Nano-project qualifying exam process: An intensified dialogue between students and faculty

Joe Blitzstein and Xiao-Li Meng write:

An e ffectively designed examination process goes far beyond revealing students’ knowledge or skills. It also serves as a great teaching and learning tool, incentivizing the students to think more deeply and to connect the dots at a higher level. This extends throughout the entire process: pre-exam preparation, the exam itself, and the post-exam period (the aftermath or, more appropriately, afterstat of the exam). As in the publication process, the first submission is essential but still just one piece in the dialogue.

Viewing the entire exam process as an extended dialogue between students and faculty, we discuss ideas for making this dialogue induce more inspiration than perspiration, and thereby making it a memorable deep-learning triumph rather than a wish-to-forget test-taking trauma. We illustrate such a dialogue through a recently introduced course in the Harvard Statistics Department, Stat 399: Problem Solving in Statistics, and two recent Ph.D. qualifying examination problems (with annotated solutions). The problems are examples of “nano-projects”: big picture questions split into bite-sized pieces, fueling contemplation and conversation throughout the entire dialogue.

This is just wonderful and it should be done everwhere, including, I hope, in my own department. I am so tired of arguments about what topics students should learn, long lists of seemingly-important material that appears on a syllabus, is taught in a class, and is never used again, and so forth.

(The exam problems described in the article are a bit on the theoretical side for my taste, but I presume the same ideas would apply to applied statistics as well.)

P.S. I have fond memories of my own Ph.D. qualifying exam, which I took a year before Xiao-Li took his. It was an intense 12-day experience and I learned a huge amount from it.

1 thought on “Nano-project qualifying exam process: An intensified dialogue between students and faculty

  1. Like Andrew, I really enjoyed my quals (Edinburgh Uni Cognitivie Science, 1985). We had four qual areas (syntax, semantics, comp ling, psycholing), and the exam spanned two weeks, with two topics/week. For each, we got questions Monday AM and had two or three days to produce answers, which were supposed to be like short papers, not like exam answers.

    In the CMU comp ling program, we didn't give exam-based quals, but rather required a bunch of courses, an MS project (not a thesis, because then the university got involved a bit), and for the PhD students, one or two area qualifying papers (no time pressure) that were more like a literature survey than anything else. We tried to get students to write their thesis proposals as soon as possible after the quals.

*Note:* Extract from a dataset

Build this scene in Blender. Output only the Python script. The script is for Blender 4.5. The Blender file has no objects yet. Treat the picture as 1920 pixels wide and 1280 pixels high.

    I was a professor for eight years, teaching two classes/semester, and I never gave out a single exam. I think projects are much better. They were like the "nano-projects" cited by Blitzstein and Meng. After the intro classes, we really focused on teaching people to write real research papers, not exam answers.

    Most effective, I think, was the second-year project course for MS and PhD students, which ran all year. If I recall, it was the brainchild of David Evans, but I taught it for a couple of years. It was for MS and PhD students. The students selected a topic at the end of the first year, and were supposed to show up in year 2 with a literature survey and a basic idea of what they wanted to do (most of our students were around for the summer, too). Then we did all sorts of things like have them review each other's papers (students are harsh), assign students to ask questions on talks of other students (they'll be the host for speakers at some point where the audience doesn't ask a question), review "real" papers (hey, might as well get some real work out of them), of others, write proposals, and produce a finished MS-thesis-like project.

    Nowadays, I'd probably have them write blog entries, if not tweets, as well as posters, none of which were relevant at the time (we only started posters in comp ling recently). The real goal is to teach/help the students to conceive, execute, and then market their ideas.